Part of the answer lies in how growth is framed. Too often, to get quick results, policy focuses on accelerating growth in higher-performing areas, rather than unlocking underlying potential. The East Midlands falls firmly into the latter category. Although it’s a region with 5.1 million people and more than 400,000 businesses, and is already doing a lot of heavy lifting – delivering jobs, building homes and supporting key industries, the East Midlands is doing so with known deficiencies which prevent it from going further and faster.
This gap is most visible when it comes to infrastructure. Transport investment in the East Midlands, for example, has fallen to just 54% of the UK average per head – the lowest of any region. Rail funding is even lower, at just over 40% of the national average and around a third of the level seen in the West Midlands. These are not marginal differences – they are structural disparities that have built up over decades and now act as a direct constraint on growth.
The consequences are clear.

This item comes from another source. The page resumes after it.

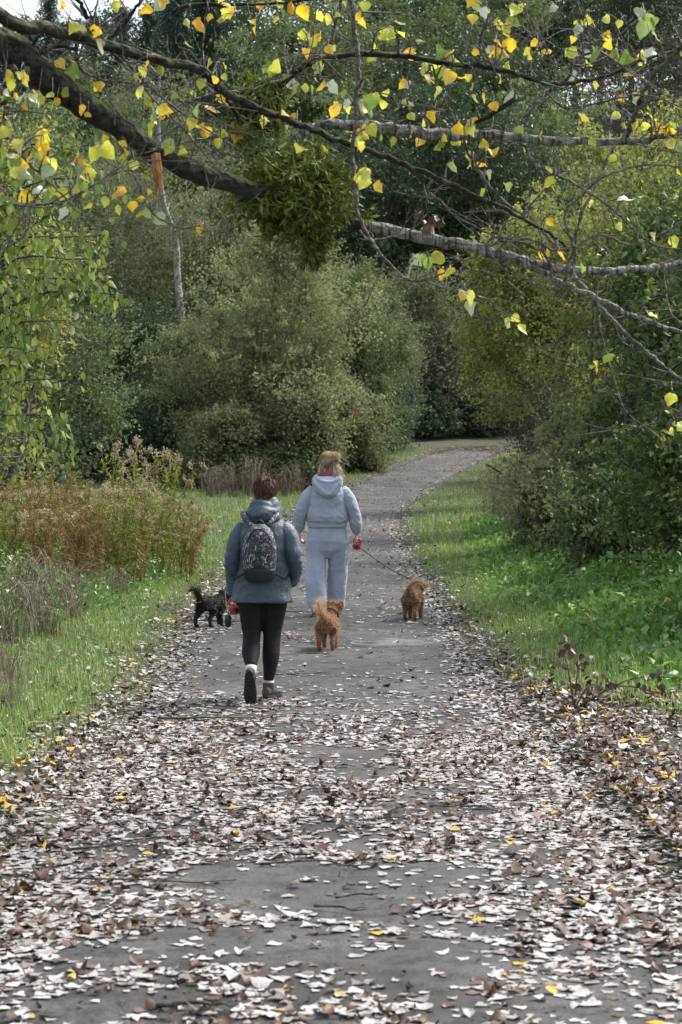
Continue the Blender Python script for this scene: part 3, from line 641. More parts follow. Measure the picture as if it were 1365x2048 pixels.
make_plant('elder_bush', 'shaded brown bush under the hawthorns on the right bank', 'bush', gl(5.6, 44),
    [(0, 0, 1.5, 1.5, 2.4, 1.7), (.5, -3, 1.6, 1.6, 1.8, 1.8)], 24000, 380, .24, .08, M['fol_brown'], M['bark_shrub'], 44, sprays=120, spray_l=0.60, stems=14, twigs=260)
make_plant('elder_bush', 'dark bush beside the path where it starts to bend right', 'bush', gl(7.6, 66),
    [(0, 0, 1.8, 2.0, 3.0, 2.2), (.6, 6, 2.0, 1.8, 2.6, 2.4)], 26000, 420, .28, .1, M['fol_brown'], M['bark_shrub'], 45, sprays=120, spray_l=0.80, stems=14, twigs=260)
# near right hedge of three shrubs
make_plant('dogwood_bush', 'deep green leafy bush at the right edge nearest the camera', 'bush', gl(4.0, 18.2),
    [(0, 0, 1.1, .95, 1.6, 1.2), (.1, .3, 2.3, .95, 1.5, 1.2), (.35, .3, 3.5, .9, 1.3, 1.0)], 26000, 330, .15, .078, M['fol_hedge'], M['bark_shrub'], 51, sprays=160, spray_l=0.40, stems=14, twigs=240, aspect=.6)
make_plant('dogwood_bush', 'deep green leafy bush in the middle of the right hedge', 'bush', gl(4.3, 22.6),
    [(0, 0, 1.2, 1.15, 1.7, 1.3), (.1, .2, 2.6, 1.1, 1.6, 1.3), (.3, .2, 3.9, 1.0, 1.4, 1.1)], 28000, 340, .16, .082, M['fol_hedge'], M['bark_shrub'], 52, sprays=170, spray_l=0.42, stems=14, twigs=260, aspect=.6)
make_plant('dogwood_bush', 'sunlit green bush at the far end of the right hedge', 'bush', gl(4.6, 28.5),
    [(0, 0, 1.1, 1.25, 2.0, 1.3), (.3, .6, 2.6, 1.3, 1.8, 1.4), (.5, 1.0, 4.0, 1.3, 1.6, 1.3)], 28000, 340, .17, .088, M['fol_hedge'], M['bark_shrub'], 53, sprays=180, spray_l=0.45, stems=14, twigs=260, aspect=.6)
make_plant('spindle_bush', 'yellow spotted open bush above the right hedge', 'bush', gl(5.6, 32.5),
    [(0, 0, 3.2, 1.6, 1.8, 1.6), (-.5, 0, 4.6, 1.5, 1.6, 1.2), (.6, .4, 5.6, 1.6, 1.6, 1.2)], 15000, 320, .22, .07, M['fol_yellow'], M['bark_shrub'], 54, sprays=220, spray_l=0.60, stems=22, twigs=500)
for lab_, x_, y_, sc_, sd_ in [('low leafy bush spilling from the middle of the right hedge onto the weeds', 3.25, 24.5, .75, 71), ('low leafy bush with dead stalks at the far foot of the right hedge', 3.3, 30.5, .95, 72), ('scruffy green bush between the dead stalks and the right hawthorn', 4.0, 37, 1.15, 73)]:
    make_plant('dogwood_bush', lab_, 'bush', gl(x_, y_), [(0, 0, .55 * sc_, .8 * sc_, 1.3 * sc_, .75 * sc_), (.4 * sc_, .5, 1.2 * sc_, .7 * sc_, .9 * sc_, .8 * sc_)], 9000, 120, .15, .075, M['fol_mid'] if sd_ < 72 else M['fol_bush'], M['bark_shrub'], sd_, sprays=110, spray_l=.55, stems=9, twigs=110, aspect=.55)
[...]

Productivity in the East Midlands stands at just 84.8% of the UK average. Median earnings are lower and unemployment is higher. Businesses face higher costs, labour markets function less efficiently and people find it harder to access opportunity. Over time, underinvestment does not leave a region standing still – it holds it back.
What makes this even more frustrating is that the East Midlands has been stepping up. Over the past 25 years, for example, the region has delivered 35,000 more homes than the West Midlands despite having a smaller population. Local authorities, businesses and universities are actively promoting growth. But success places demands on infrastructure, skills and public services – and when those demands are not met, growth itself becomes constrained.

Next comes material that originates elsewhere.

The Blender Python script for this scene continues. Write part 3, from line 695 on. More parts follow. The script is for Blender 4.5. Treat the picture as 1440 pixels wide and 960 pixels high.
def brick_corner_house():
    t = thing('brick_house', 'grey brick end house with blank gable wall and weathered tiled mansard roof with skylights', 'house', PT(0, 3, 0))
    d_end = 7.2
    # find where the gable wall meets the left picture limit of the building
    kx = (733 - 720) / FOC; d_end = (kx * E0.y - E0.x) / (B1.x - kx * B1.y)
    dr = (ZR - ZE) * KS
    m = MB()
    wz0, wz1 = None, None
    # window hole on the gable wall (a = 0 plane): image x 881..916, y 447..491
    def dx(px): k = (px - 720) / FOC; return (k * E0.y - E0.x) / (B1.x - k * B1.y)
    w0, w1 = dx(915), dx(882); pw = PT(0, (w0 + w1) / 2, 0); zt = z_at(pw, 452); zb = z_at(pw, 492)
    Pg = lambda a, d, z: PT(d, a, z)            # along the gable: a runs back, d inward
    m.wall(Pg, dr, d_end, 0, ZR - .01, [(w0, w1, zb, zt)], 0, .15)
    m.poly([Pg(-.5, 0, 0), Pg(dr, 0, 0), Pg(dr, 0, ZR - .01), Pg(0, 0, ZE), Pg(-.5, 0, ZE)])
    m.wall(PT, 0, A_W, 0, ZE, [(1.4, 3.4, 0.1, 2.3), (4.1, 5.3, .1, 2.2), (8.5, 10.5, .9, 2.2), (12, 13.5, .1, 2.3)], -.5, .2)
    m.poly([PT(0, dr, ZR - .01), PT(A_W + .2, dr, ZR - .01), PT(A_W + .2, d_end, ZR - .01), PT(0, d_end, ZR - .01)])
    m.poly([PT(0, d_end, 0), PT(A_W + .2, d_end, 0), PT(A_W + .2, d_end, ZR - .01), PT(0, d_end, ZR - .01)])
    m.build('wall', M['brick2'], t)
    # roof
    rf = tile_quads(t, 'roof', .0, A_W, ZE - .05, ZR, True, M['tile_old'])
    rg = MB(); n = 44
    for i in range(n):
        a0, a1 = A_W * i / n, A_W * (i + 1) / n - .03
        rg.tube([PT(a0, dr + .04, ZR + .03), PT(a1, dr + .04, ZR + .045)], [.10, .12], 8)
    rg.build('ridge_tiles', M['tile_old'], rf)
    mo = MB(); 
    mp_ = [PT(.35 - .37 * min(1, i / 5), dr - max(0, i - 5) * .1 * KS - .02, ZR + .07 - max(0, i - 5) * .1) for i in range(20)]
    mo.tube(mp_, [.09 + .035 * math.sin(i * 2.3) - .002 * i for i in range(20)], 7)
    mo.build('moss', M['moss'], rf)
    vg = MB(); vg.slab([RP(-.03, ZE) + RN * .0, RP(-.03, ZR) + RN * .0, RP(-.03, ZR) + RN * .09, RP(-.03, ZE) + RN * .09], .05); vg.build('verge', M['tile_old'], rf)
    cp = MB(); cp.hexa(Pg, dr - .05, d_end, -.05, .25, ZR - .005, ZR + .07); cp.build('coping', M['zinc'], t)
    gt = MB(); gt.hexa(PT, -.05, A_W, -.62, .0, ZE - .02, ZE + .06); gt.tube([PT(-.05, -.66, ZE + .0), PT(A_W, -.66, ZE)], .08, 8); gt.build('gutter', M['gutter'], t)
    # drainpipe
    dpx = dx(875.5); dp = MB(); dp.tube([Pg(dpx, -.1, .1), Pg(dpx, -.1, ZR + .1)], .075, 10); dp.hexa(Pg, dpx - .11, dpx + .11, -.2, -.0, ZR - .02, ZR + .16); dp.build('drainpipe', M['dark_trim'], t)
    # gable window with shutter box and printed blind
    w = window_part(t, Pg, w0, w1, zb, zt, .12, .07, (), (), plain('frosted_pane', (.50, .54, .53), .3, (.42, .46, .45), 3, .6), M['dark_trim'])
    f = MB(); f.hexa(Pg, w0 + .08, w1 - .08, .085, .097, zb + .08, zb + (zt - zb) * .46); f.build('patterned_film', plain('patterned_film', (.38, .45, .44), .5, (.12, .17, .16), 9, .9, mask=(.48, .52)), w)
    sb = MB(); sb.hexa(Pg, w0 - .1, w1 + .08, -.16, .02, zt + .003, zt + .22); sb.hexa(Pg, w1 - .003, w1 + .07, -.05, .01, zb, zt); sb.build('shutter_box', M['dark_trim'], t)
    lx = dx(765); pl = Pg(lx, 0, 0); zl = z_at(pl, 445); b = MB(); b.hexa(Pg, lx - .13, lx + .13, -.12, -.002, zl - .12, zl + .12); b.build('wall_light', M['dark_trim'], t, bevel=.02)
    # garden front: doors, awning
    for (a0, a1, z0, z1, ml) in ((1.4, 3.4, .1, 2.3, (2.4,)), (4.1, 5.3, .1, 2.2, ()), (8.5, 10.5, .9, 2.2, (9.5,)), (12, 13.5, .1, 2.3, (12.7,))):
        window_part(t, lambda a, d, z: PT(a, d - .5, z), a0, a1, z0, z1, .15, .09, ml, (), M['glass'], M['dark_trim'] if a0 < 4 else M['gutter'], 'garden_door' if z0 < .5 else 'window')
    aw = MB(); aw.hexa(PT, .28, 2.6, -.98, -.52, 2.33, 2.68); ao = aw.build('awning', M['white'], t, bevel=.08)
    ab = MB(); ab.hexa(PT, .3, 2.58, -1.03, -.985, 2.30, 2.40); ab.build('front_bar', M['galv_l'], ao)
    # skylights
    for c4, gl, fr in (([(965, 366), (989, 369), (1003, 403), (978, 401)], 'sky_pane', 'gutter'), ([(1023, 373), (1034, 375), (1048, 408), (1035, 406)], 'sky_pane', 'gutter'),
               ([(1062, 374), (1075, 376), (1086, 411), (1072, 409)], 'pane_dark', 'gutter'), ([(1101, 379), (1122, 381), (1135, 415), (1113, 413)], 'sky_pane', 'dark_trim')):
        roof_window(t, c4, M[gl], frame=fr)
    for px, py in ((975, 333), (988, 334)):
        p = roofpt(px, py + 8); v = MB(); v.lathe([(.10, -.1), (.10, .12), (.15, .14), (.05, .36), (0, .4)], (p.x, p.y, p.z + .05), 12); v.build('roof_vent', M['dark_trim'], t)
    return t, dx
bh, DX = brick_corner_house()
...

That is why the debate this week went to the heart of the UK’s wider economic strategy and ambitions. If the government is serious about raising national productivity, it cannot afford to overlook a region with this amount of untapped potential.

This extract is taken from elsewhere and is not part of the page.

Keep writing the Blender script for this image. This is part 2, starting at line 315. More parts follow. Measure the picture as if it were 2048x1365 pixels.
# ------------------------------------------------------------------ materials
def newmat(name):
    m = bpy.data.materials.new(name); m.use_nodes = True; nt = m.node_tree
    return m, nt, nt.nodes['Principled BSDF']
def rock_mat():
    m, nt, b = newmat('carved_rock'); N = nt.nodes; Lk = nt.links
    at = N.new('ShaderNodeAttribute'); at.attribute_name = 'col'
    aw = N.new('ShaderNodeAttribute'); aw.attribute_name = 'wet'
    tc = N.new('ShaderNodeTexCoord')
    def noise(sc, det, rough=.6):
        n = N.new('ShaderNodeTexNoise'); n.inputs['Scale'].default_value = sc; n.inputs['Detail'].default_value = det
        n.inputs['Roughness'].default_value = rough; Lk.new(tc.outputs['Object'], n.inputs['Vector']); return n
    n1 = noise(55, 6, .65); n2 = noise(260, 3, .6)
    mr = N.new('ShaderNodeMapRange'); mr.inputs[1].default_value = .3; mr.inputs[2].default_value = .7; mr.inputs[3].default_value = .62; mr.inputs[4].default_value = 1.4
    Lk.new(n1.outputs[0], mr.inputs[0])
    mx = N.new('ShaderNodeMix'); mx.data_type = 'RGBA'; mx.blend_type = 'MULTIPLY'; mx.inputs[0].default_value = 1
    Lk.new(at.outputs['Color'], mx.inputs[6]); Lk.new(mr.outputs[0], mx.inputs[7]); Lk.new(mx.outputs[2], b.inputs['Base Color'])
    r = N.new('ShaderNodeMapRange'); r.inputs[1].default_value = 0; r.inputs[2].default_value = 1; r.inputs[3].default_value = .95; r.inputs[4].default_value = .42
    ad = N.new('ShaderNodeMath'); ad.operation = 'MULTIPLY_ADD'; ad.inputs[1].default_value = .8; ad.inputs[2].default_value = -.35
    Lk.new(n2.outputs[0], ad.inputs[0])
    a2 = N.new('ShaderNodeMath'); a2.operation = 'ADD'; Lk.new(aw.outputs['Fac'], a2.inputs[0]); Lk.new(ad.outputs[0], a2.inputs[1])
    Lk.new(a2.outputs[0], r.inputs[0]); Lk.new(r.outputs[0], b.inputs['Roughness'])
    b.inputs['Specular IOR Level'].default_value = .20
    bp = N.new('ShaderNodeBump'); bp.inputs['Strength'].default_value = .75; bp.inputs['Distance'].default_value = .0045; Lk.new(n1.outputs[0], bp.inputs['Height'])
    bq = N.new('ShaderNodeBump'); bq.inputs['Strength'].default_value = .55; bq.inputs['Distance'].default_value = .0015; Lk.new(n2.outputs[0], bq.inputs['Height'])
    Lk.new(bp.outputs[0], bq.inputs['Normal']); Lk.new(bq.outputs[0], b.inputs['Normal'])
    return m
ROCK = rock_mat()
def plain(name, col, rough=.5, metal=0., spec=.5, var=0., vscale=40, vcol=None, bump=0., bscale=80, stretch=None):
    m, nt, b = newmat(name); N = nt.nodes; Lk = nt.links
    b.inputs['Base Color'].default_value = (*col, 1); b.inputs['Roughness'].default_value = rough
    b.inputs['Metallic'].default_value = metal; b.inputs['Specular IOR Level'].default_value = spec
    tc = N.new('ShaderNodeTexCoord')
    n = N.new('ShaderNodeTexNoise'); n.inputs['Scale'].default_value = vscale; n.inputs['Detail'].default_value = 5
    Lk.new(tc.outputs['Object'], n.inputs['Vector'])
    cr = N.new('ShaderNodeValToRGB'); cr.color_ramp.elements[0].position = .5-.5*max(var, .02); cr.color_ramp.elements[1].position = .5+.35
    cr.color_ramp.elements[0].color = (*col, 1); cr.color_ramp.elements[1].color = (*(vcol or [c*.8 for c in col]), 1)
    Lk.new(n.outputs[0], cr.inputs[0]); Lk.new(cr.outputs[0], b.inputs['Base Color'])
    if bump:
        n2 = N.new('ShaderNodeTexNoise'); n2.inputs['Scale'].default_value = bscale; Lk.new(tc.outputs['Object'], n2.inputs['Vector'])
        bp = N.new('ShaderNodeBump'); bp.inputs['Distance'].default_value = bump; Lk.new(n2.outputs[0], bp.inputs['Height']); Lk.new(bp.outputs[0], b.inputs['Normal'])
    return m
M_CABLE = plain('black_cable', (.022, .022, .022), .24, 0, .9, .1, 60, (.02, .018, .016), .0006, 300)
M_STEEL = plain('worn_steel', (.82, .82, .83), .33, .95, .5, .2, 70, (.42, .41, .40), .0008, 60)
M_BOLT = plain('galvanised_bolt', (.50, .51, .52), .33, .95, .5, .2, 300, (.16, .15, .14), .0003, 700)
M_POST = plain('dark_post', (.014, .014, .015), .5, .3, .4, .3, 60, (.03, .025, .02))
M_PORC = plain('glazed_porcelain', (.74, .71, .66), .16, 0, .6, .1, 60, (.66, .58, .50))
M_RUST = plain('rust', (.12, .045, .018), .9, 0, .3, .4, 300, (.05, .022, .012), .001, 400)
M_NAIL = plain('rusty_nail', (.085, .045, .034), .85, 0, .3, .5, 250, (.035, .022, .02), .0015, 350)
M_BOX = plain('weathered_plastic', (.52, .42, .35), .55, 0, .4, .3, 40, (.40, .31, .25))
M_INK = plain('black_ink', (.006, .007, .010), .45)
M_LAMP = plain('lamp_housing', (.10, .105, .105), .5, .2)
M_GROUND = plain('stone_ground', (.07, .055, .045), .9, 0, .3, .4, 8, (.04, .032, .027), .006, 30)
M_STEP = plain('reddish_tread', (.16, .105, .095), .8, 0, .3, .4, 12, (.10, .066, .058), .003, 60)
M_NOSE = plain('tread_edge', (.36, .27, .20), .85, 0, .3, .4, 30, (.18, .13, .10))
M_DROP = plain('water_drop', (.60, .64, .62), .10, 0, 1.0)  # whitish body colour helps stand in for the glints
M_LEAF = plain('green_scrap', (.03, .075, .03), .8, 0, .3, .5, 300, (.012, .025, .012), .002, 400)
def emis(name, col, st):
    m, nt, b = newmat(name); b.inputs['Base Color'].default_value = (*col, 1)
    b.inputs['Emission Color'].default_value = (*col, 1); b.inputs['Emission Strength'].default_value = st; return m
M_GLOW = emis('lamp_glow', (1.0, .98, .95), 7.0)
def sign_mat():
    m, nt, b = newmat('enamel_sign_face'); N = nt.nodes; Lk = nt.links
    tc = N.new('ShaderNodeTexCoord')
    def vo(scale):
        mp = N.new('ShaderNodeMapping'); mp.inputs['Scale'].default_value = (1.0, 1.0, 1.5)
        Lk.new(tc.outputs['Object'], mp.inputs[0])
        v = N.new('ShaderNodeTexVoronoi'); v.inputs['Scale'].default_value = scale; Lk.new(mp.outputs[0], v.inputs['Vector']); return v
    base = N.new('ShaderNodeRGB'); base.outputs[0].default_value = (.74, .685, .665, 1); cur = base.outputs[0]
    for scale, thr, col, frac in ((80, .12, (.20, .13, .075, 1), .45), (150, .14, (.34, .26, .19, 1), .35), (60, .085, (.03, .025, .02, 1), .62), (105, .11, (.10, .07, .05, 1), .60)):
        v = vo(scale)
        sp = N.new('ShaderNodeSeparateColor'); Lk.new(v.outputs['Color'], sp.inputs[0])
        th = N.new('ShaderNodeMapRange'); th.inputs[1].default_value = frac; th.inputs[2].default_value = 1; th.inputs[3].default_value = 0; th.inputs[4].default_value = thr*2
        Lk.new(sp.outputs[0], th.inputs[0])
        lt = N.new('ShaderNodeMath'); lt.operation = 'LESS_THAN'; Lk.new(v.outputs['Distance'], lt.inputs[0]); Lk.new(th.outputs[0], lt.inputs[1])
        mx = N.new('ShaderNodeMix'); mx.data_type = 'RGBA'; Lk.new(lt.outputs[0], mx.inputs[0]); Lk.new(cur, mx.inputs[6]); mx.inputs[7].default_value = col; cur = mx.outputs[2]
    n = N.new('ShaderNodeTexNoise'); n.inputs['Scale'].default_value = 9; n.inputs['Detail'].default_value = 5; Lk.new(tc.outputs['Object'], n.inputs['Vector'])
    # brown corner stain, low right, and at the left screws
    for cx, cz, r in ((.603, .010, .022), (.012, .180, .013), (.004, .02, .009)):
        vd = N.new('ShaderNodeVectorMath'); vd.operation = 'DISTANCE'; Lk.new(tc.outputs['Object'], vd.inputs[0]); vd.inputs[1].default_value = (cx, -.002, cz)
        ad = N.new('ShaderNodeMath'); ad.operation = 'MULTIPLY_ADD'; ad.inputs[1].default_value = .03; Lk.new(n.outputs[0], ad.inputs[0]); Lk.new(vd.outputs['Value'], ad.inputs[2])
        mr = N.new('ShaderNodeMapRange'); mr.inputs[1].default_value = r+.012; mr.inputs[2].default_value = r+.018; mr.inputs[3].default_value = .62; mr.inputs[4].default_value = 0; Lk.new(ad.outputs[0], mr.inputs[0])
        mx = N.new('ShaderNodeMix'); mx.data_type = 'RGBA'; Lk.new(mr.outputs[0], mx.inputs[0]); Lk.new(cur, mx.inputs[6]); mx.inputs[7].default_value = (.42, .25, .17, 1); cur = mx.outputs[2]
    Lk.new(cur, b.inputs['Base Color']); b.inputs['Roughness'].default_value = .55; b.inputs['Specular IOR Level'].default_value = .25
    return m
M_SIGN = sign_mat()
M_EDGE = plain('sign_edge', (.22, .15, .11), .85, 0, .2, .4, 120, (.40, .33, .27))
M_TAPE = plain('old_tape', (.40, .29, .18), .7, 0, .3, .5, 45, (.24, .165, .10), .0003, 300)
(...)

The debate showed that across five key areas – infrastructure, skills, health, energy and climate resilience – there are specific interventions required to turn around the East Midlands’ fortunes. To do this, we need four key commitments from the government: (1) to backing our region across all Whitehall departments; (2) to sustained levels of public investment to overcorrect historic underinvestment; (3) to further devolution to empower local communities across the region; and (4) to a coherent set of tailored policy interventions like enhanced local employment hubs which reflect our local markets. These four steps, together, will turn the page on 40 years of managed decline.
As part of these steps, there are also clear, practical steps that cannot be ignored, including upgrading Junction 24 of the M1 – a critical part of the national road network.
The region does not lack ambition or opportunity. What it has lacked, over several decades, is alignment with national policy. The government must now answer some fundamental questions: does it accept that the region has received an unfair share of investment? Does it recognise the impact this has had on growth and productivity? And will it act holistically, with the full weight of the civil service behind it, to ensure that future decisions match the scale of opportunity already being delivered?
The East Midlands is ready to lead. It has the industries, the infrastructure, the people and the ambition. What it needs now is a government willing to match this potential with sustained, meaningful commitment.
The question is not whether the East Midlands can drive growth. It is whether policy will finally allow it to.